Mas quem é Renan Calheiros para falar de Constituição? Bem, é o homem que, na condição de animal político com expertise, ajudou a salvar os direitos políticos de Dilma Rousseff (PT), quando esta foi alvo do processo de impeachment. Uma vez sofrendo o processo e tendo o resultado proclamado, Dilma além de perder o cargo, deveria perder os direitos políticos.
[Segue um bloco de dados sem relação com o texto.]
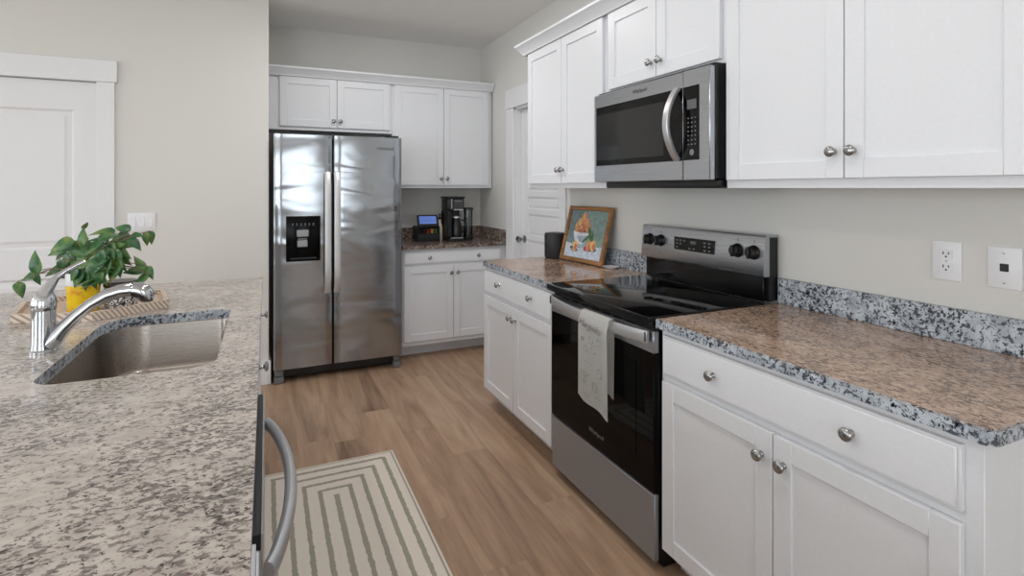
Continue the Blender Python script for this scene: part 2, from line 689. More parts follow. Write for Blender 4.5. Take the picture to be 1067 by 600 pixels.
# ------------------------------------------------------------------ setting
XW = 1.887            # face of the range wall
YB = 4.87             # face of the back wall
YL = 4.15             # face of the wall with the tall panelled door
ZC = 2.72
XWEST, YREAR = -5.2, -4.0

struct(B(XWEST, XW, YREAR, YB, -0.06, 0).build('floor', MAT['floor']))
struct(B(XWEST - 0.15, XW + 0.3, YREAR - 0.15, YB + 0.15, ZC, ZC + 0.1).build('ceiling', MAT['ceiling']))
struct(B(-0.1, XW + 0.15, YB, YB + 0.15, -0.06, ZC).build('wall_back', MAT['wall']))

# range wall with the pantry doorway
PD0, PD1, PDZ = 3.305, 4.075, 2.045
m = MB()
m.box(XW, XW + 0.14, YREAR, PD0, -0.06, ZC)
m.box(XW, XW + 0.14, PD1, YB, -0.06, ZC)
m.box(XW, XW + 0.14, PD0, PD1, PDZ, ZC)
struct(m.build('wall_right', MAT['wall']))

# wall with the tall door, and its return beside the refrigerator
LD0, LD1, LDZ = -1.805, -0.967, 2.042
m = MB()
m.box(XWEST, LD0, YL, YL + 0.12, -0.06, ZC)
m.box(LD1, 0.015, YL, YL + 0.12, -0.06, ZC)
m.box(LD0, LD1, YL, YL + 0.12, LDZ, ZC)
m.box(-0.105, 0.015, YL + 0.12, YB, -0.06, ZC)
struct(m.build('wall_left', MAT['wall']))

# living-room side: west and rear walls with windows
m = MB()
for y0, y1 in ((YREAR, -2.6), (0.2, 1.4), (3.4, YL)):
    m.box(XWEST - 0.15, XWEST, y0, y1, -0.06, ZC)
for y0, y1 in ((-2.6, 0.2), (1.4, 3.4)):
    m.box(XWEST - 0.15, XWEST, y0, y1, -0.06, 0.6)
    m.box(XWEST - 0.15, XWEST, y0, y1, 2.4, ZC)
struct(m.build('wall_west', MAT['wall']))
m = MB()
for x0, x1 in ((XWEST, -3.6), (-1.2, -0.2), (1.4, XW)):
    m.box(x0, x1, YREAR - 0.15, YREAR, -0.06, ZC)
m.box(-3.6, -1.2, YREAR - 0.15, YREAR, 2.45, ZC)
m.box(-0.2, 1.4, YREAR - 0.15, YREAR, -0.06, 0.8)
m.box(-0.2, 1.4, YREAR - 0.15, YREAR, 2.4, ZC)
struct(m.build('wall_rear', MAT['wall']))


def window(n, axis, a0, a1, z0, z1, at):
    fr = MB()
    t = 0.05
    def bx(a, b, c, d):
        if axis == 'y':
            fr.box(at - 0.1, at - 0.04, a, b, c, d)
        else:
            fr.box(a, b, at - 0.1, at - 0.04, c, d)
    bx(a0, a1, z0, z0 + t); bx(a0, a1, z1 - t, z1)
    bx(a0, a0 + t, z0 + t, z1 - t); bx(a1 - t, a1, z0 + t, z1 - t)
    mid = (a0 + a1) / 2
    bx(mid - t / 2, mid + t / 2, z0 + t, z1 - t)
    o = struct(fr.build('window_%d' % n, MAT['trim']))
    g = MB()
    if axis == 'y':
        g.box(at - 0.075, at - 0.07, a0 + t, a1 - t, z0 + t, z1 - t)
    else:
        g.box(a0 + t, a1 - t, at - 0.075, at - 0.07, z0 + t, z1 - t)
    g.build('pane', MAT['glass'], o)


window(1, 'y', -2.6, 0.2, 0.6, 2.4, XWEST)
window(2, 'y', 1.4, 3.4, 0.6, 2.4, XWEST)
window(3, 'x', -3.6, -1.2, 0.0, 2.45, YREAR)
window(4, 'x', -0.2, 1.4, 0.8, 2.4, YREAR)  # unseen; opening set for its bright reflection in the refrigerator doors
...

Mas, por sorte, ela contou com Renan Calheiros e outros, que agiram como agiram diante do então presidente do STF, Ricardo Lewandovski.

O problema é que alguns enxergam a nossa Constituição como uma colcha de retalhos cujos retalhos são usados conforme as conveniências e assim ela é retalhada mais ainda.

Renan Calheiros tem o direito ao entendimento pessoal dele, mas não pode estranhar quando alguns senadores o questionam e não o levam a sério neste quesito, pois não possui a estatura devida para apontar o dedo diante do que fez no passado. A briga que Renan Calheiros protagonizou no Senado Federal no dia de ontem remete ao seu protagonismo na época do impeachment, quando era presidente do Senado e tentou dar uma de “isentão”, mesmo tendo posição definida e assim tentou colocar um pé em cada canoa, só endurecendo o discurso para cima do presidente Michel Temer (MDB) bem depois.

É certo que em muitos momentos, nas críticas que fez a Temer, possuía razão. Um desses momentos quando afirmou que o governo era fraco, por exemplo. É claro que é um governo péssimo, cheio de problemas e com suspeitas de atos de corrupção que devem ser investigados, esmiuçados e quem for podre que se quebre. Mas, o que esperar do MDB? Afinal, era uma das peças do estamento burocrático que deu sustentação aos governos do PT.

Não por acaso, Temer era visto como o vice perfeito pela própria Dilma. Aceitou ser vice para agora querer se vender como diferente? Ora, Temer também colhe o que plantou. Não é – e nem pode ser visto – como confiável, em que pese alguns acertos de sua gestão. É o mesmo estamento.

Além disso, erra Renan Calheiros ao usar o argumento de “ataque ao homem” e às ideias, quando tenta descaracterizar um membro do Senado por ele ter sido suplente. Acaso Calheiros não tem suplente? O suplente faz parte da regra do jogo. Se os brasileiros votam sem entender isso, é preciso que entendam. Ou ao escolher o seu suplente, Renan Calheiros buscou um nome que não tivesse condições de representar seus eleitores em caso de impedimento, de licença para ocupar algum cargo e/ou de outras circunstâncias que podem levar um suplente ao Senado Federal.

Este argumento de Renan Calheiros não faz qualquer sentido. É a famosa picuinha de vencer o debate sem precisar ter razão, como já denunciado pelo filósofo Arthur Schopenhauer. É erística pura, Renan Calheiro!

Se Renan Calheiros acha errada a presença de suplentes no Senado que apresente projeto para acabar com a existência deles, assumindo assim – em circunstâncias de ausências – o que ficou menos votado no pleito que elegeu os titulares, como ocorre na Câmara de Deputados e em outros legislativos.

O senador suplente, pelas regras do jogo, é igual a Renan Calheiros dentro do Senado. Tem poder de voz e voto e é a democracia que lhe garante isso, pois a democracia é maior que Renan Calheiros e ainda bem que é assim.